* Start *

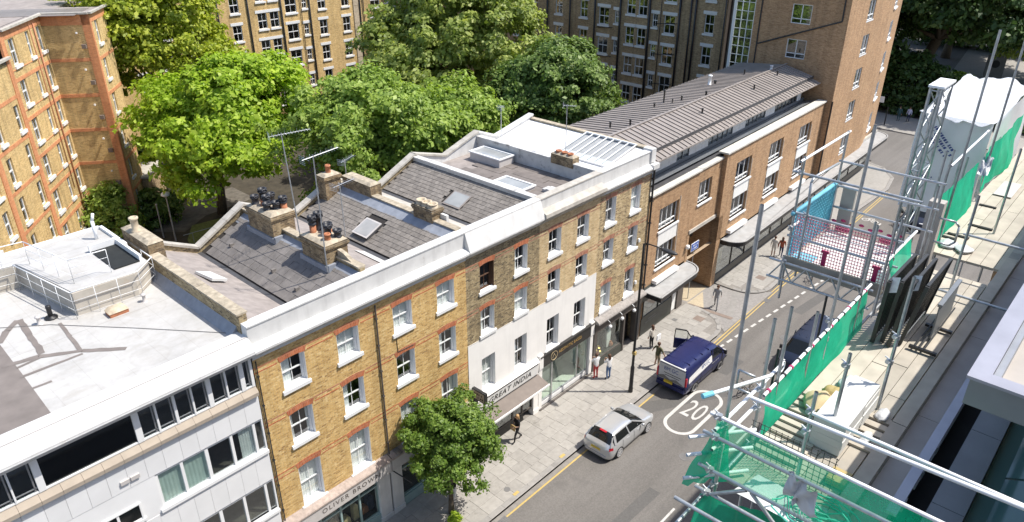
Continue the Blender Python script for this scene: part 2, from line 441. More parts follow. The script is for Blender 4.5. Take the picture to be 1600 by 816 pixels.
_D['leaf_mid'] = _leaf([(0,(.17,.26,.04)),(.5,(.29,.40,.075)),(1,(.42,.52,.14))], 0.42)
_D['leaf_plane'] = _leaf([(0,(.18,.24,.05)),(.5,(.31,.37,.09)),(1,(.46,.50,.17))], 0.42)
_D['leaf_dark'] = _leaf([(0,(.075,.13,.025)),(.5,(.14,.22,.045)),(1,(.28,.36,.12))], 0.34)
_D['leaf_locust'] = _leaf([(0,(.20,.26,.02)),(.5,(.36,.42,.04)),(1,(.56,.58,.09))], 0.42)
_D['leaf_street'] = _leaf([(0,(.07,.13,.02)),(.5,(.13,.22,.03)),(1,(.26,.36,.08))], 0.38)
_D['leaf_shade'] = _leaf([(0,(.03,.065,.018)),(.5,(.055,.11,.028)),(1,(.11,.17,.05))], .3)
plain('orange_pipe', (.40,.16,.08), .6)
plain('canopy_top', (.36,.36,.355), .6, var=.12, scale=2, dirt=((.34,.33,.31),1.6,.56))
plain('red_wire', (.62,.22,.28), .5)
_D['glass_green'] = lambda n: (lambda k: k.done(k.princ((.10,.20,.18), .08, 0)))(N(n))
_D['glass_car'] = lambda n: (lambda k: k.done(k.princ((.012,.014,.015), .06, 0)))(N(n))
# ------------------------------------------------------------------ ground, road, pavements
ZR = -.12
struct(MB().quad((-400,-400,-.2),(700,-400,-.2),(700,700,-.2),(-400,700,-.2)).build('ground', 'ground'))
road = struct(MB().quad((-40,-15.6,ZR),(80,-15.6,ZR),(80,1,ZR),(-40,1,ZR)).quad((80,-60,ZR),(320,-60,ZR),(320,40,ZR),(80,40,ZR)).build('road', 'asphalt'))
def mark(mb, name, m='road_white'): return mb.build(name, m, road)
def flat(mb, pts, z): return mb.add([(x, y, z) for x, y in pts], [tuple(range(len(pts)))])
def strip(mb, a, b, w, z=ZR+.006):
    a = Vector(a); b = Vector(b); d = (b-a).normalized(); n = Vector((-d.y, d.x))*w/2
    return flat(mb, [(a-n).to_tuple(), (b-n).to_tuple(), (b+n).to_tuple(), (a+n).to_tuple()], z)
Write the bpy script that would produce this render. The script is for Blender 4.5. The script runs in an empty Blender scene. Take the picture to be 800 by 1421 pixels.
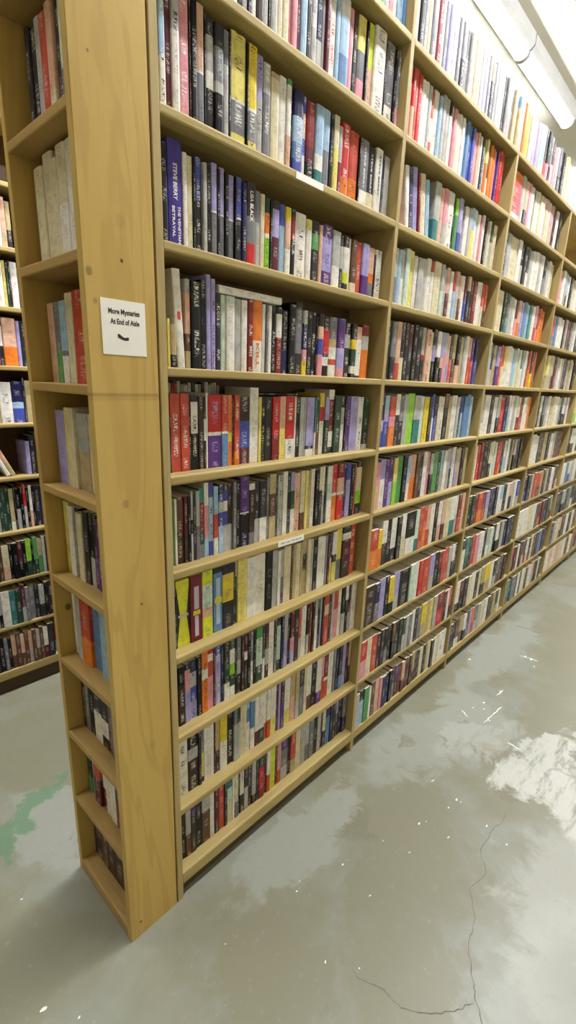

* End *

(EXERCISE TASK) Pictures are excluded; output everything else in the data verbatim.

(REPLY TO THE TASK)
Continue the Blender Python script for this scene: part 2, from line 441. More parts follow. The script is for Blender 4.5. Take the picture to be 1600 by 816 pixels.
_D['leaf_mid'] = _leaf([(0,(.17,.26,.04)),(.5,(.29,.40,.075)),(1,(.42,.52,.14))], 0.42)
_D['leaf_plane'] = _leaf([(0,(.18,.24,.05)),(.5,(.31,.37,.09)),(1,(.46,.50,.17))], 0.42)
_D['leaf_dark'] = _leaf([(0,(.075,.13,.025)),(.5,(.14,.22,.045)),(1,(.28,.36,.12))], 0.34)
_D['leaf_locust'] = _leaf([(0,(.20,.26,.02)),(.5,(.36,.42,.04)),(1,(.56,.58,.09))], 0.42)
_D['leaf_street'] = _leaf([(0,(.07,.13,.02)),(.5,(.13,.22,.03)),(1,(.26,.36,.08))], 0.38)
_D['leaf_shade'] = _leaf([(0,(.03,.065,.018)),(.5,(.055,.11,.028)),(1,(.11,.17,.05))], .3)
plain('orange_pipe', (.40,.16,.08), .6)
plain('canopy_top', (.36,.36,.355), .6, var=.12, scale=2, dirt=((.34,.33,.31),1.6,.56))
plain('red_wire', (.62,.22,.28), .5)
_D['glass_green'] = lambda n: (lambda k: k.done(k.princ((.10,.20,.18), .08, 0)))(N(n))
_D['glass_car'] = lambda n: (lambda k: k.done(k.princ((.012,.014,.015), .06, 0)))(N(n))
# ------------------------------------------------------------------ ground, road, pavements
ZR = -.12
struct(MB().quad((-400,-400,-.2),(700,-400,-.2),(700,700,-.2),(-400,700,-.2)).build('ground', 'ground'))
road = struct(MB().quad((-40,-15.6,ZR),(80,-15.6,ZR),(80,1,ZR),(-40,1,ZR)).quad((80,-60,ZR),(320,-60,ZR),(320,40,ZR),(80,40,ZR)).build('road', 'asphalt'))
def mark(mb, name, m='road_white'): return mb.build(name, m, road)
def flat(mb, pts, z): return mb.add([(x, y, z) for x, y in pts], [tuple(range(len(pts)))])
def strip(mb, a, b, w, z=ZR+.006):
    a = Vector(a); b = Vector(b); d = (b-a).normalized(); n = Vector((-d.y, d.x))*w/2
    return flat(mb, [(a-n).to_tuple(), (b-n).to_tuple(), (b+n).to_tuple(), (a+n).to_tuple()], z)
Write the bpy script that would produce this render. The script is for Blender 4.5. The script runs in an empty Blender scene. Take the picture to be 800 by 1421 pixels.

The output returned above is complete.